Il paradosso della corruzione in Ucraina: migliorano gli indici internazionali, non gli scandali
di Francesco Valendino
C’era una volta un paese che nel 2014 si classificava 142° su 175 nel Corruption Perceptions Index. Una posizione invidiabile, a metà strada tra “disastro totale” e “catastrofe apocalittica”. Poi arrivò Euromaidan, la rivoluzione dei giusti contro il corrotto Yanukovych – quello che rubava miliardi mentre si faceva costruire residenze da zar decaduto con fondi pubblici. Il popolo insorse, i corrotti fuggirono (alcuni), e l’Ucraina intraprese il luminoso cammino della rettitudine.
Dieci anni dopo, eccoci al glorioso 105° posto. Un balzo di ben 37 posizioni! Praticamente i Giochi Olimpici della trasparenza.
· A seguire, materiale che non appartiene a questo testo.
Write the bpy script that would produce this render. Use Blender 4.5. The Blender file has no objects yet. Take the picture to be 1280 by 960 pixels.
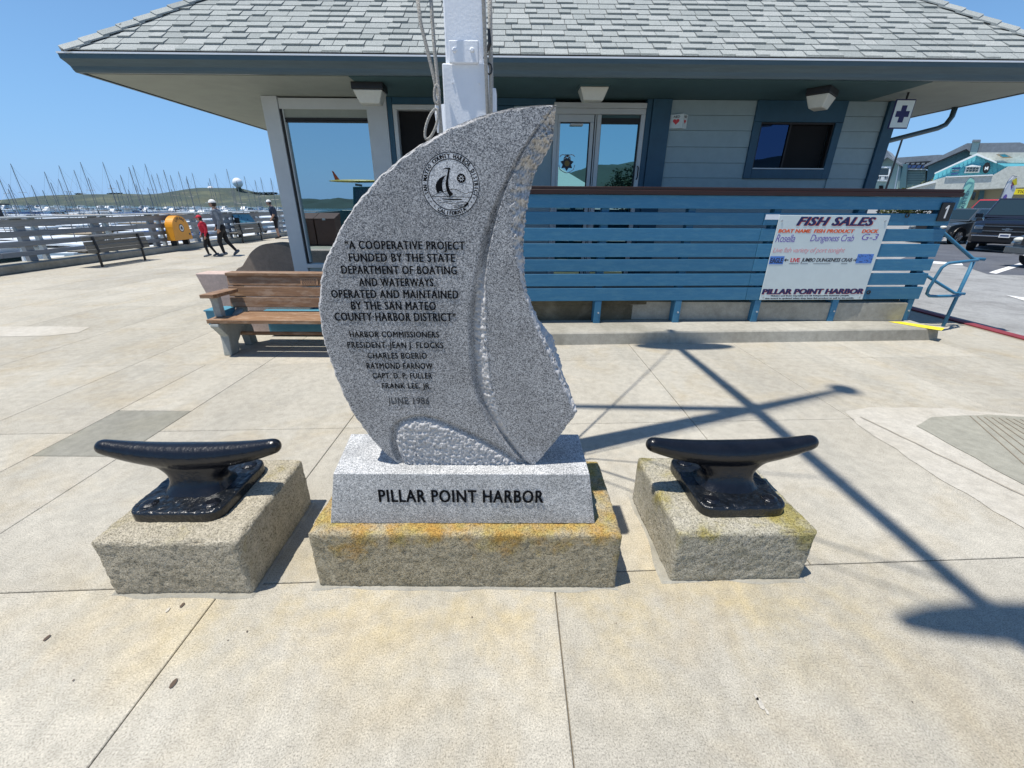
import bpy, bmesh, math, random
import numpy as np
from mathutils import Vector, Matrix, noise
random.seed(7)
SC = bpy.context.scene
COL = SC.collection
PI = math.pi

# ---------------------------------------------------------------- camera
FPX, HORIZ, EYE, ROLL = 520.0, 255.5, 1.6, 0.006
TH = math.atan((480 - HORIZ) / FPX)
_r0 = np.array([1, 0, 0.]); _f = np.array([0, math.cos(TH), -math.sin(TH)]); _u0 = np.cross(_r0, _f)
_r = _r0 * math.cos(ROLL) + _u0 * math.sin(ROLL); _u = -_r0 * math.sin(ROLL) + _u0 * math.cos(ROLL)
cam_d = bpy.data.cameras.new('camera'); cam = bpy.data.objects.new('camera', cam_d); COL.objects.link(cam)
M = Matrix(((_r[0], _u[0], -_f[0], 0), (_r[1], _u[1], -_f[1], 0), (_r[2], _u[2], -_f[2], EYE), (0, 0, 0, 1)))
cam.matrix_world = M
cam_d.sensor_width = 36; cam_d.lens = FPX / 1280 * 36
cam_d.clip_start = 0.05; cam_d.clip_end = 6000
SC.camera = cam

def at(px, py, Y):
    "measured point: photo pixel on the vertical plane at distance Y"
    d = _r * ((px - 640) / FPX) - _u * ((py - 480) / FPX) + _f
    p = np.array([0, 0, EYE]) + d * (Y / d[1])
    return (float(p[0]), float(p[1]), float(p[2]))
def onz(px, py, z=0.0):
    d = _r * ((px - 640) / FPX) - _u * ((py - 480) / FPX) + _f
    p = np.array([0, 0, EYE]) + d * ((z - EYE) / d[2])
    return (float(p[0]), float(p[1]), float(p[2]))

# ---------------------------------------------------------------- light
SUN_TO = Vector((-0.265, -0.103, 1.0)).normalized()
SUN_EL = math.asin(SUN_TO.z); SUN_AZ = math.atan2(SUN_TO.x, SUN_TO.y)
W = bpy.data.worlds.new("World"); SC.world = W; W.use_nodes = True
nt = W.node_tree; nt.nodes.clear()
sky = nt.nodes.new('ShaderNodeTexSky'); sky.sky_type = 'NISHITA'; sky.sun_disc = False
sky.sun_elevation = SUN_EL; sky.sun_rotation = SUN_AZ
sky.altitude = 0; sky.air_density = 1.0; sky.dust_density = 0.1; sky.ozone_density = 3.0
hs = nt.nodes.new('ShaderNodeHueSaturation'); hs.inputs['Saturation'].default_value = 1.12; hs.inputs['Hue'].default_value=0.5
bg = nt.nodes.new('ShaderNodeBackground'); bg.inputs['Strength'].default_value = 0.115
wo = nt.nodes.new('ShaderNodeOutputWorld')
nt.links.new(sky.outputs[0], hs.inputs['Color'])
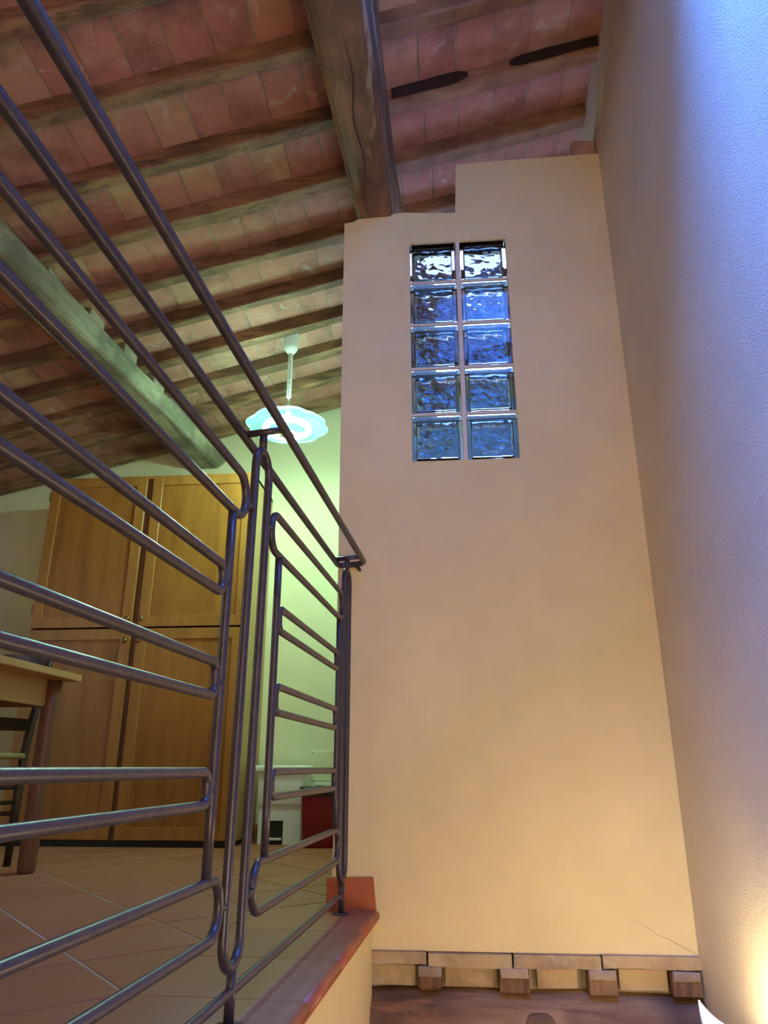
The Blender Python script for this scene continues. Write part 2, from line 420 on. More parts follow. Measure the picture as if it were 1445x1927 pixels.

Certo, condividiamo il podio con Serbia e Brasile – non proprio Danimarca e Nuova Zelanda – ma hey, i progressi sono progressi. Abbiamo persino creato istituzioni dedicate: l’Alta Corte Anti-Corruzione, l’Agenzia Nazionale Anti-Corruzione. Nomi altisonanti che suonano meravigliosamente nei comunicati stampa internazionali.
E poi è arrivata la guerra. Niente galvanizza le riforme come una invasione russa, giusto? Mentre i tank avanzavano, l’Ucraina veniva lodata come “top performer” anti-corruzione del 2024. Un risultato straordinario, se non fosse per quei fastidiosi dettagli che continuano a emergere come cadaveri a galla.
Prendiamo il 2024: il Servizio di Sicurezza Ucraino scopre 40 milioni di dollari destinati alle munizioni finiti nelle tasche sbagliate. Un errore amministrativo, sicuramente. Nel 2025, altro piccolo intoppo: oltre 100 milioni evaporati nel settore energetico. Dettagli che mettono a rischio l’accesso ai 140 miliardi di euro degli asset russi congelati dall’Ue. Ma sono solo intoppi burocratici, comprensibilissimi in tempo di guerra.
L’Usaid americana, intanto, confessa candidamente di non valutare “pienamente” i rischi di corruzione negli aiuti. Su miliardi di dollari versati, un approccio decisamente zen: “Mandiamo i soldi e vediamo cosa succede”. Il GAO conferma: tagli agli aiuti aumentano rischi di frodi, ma quantificare le perdite? Troppo complicato. Meglio non saperlo.
Dal 2014, l’Ucraina vanta uno dei mercati neri di armi più fiorenti d’Europa. Secondo la Small Arms Survey, 3-5 milioni di armi illegali circolavano già nel 2017 – cifre pre-invasione, quando ancora si faceva economia di scala artigianale. Oggi, con le forniture Nato che piovono a palate, il catalogo si è notevolmente arricchito. Certo, audit internazionali “non trovano evidenze sistematiche” di diversione verso cartelli messicani o altri acquirenti fantasiosi. Un sollievo. Peccato che a Kharkiv i casi di traffico illegale siano aumentati del 33% nel 2025. Ma sono casi “isolati”, come precisano i report. Isolati come le stelle nel cielo.
La rivolta del 2013-2014 nacque dalla frustrazione popolare contro Yanukovych e i suoi oligarchi. Via il vecchio, dentro il nuovo! Nuove facce, nuove istituzioni, stessa musica di fondo. I social media amplificarono le denunce contro i corrotti – hashtag revolution! – e il mondo applaudì.
Dieci anni dopo, la delusione è palpabile: la corruzione persiste in energia, difesa, appalti pubblici. Come notano sobriamente le analisi accademiche, il “clientelismo post-sovietico” continua a essere il “codice operativo” delle élite. Rivoluzione o cambio di guardia? Dettagli semantici.
L’Ucraina ha fatto “passi avanti” dal 2014. Lo dicono gli indici internazionali, quindi dev’essere vero. Che questi passi assomiglino più a un elegante valzer in circolo che a una marcia trionfale è irrilevante. I miliardi “intascati”? Difficili da quantificare – la natura opaca della corruzione, sapete com’è. Ma tra scandali energetici, munizioni fantasma e mercati neri floridi, qualche stima si potrebbe azzardare. Se solo qualcuno avesse il cattivo gusto di fare i conti. Nel frattempo, continuiamo a versare aiuti, applaudire ai progressi. E fornire armi, soprattutto. E spacciare per “un paio di corrotti” un Paese che sembra svendersi al miglior offerente.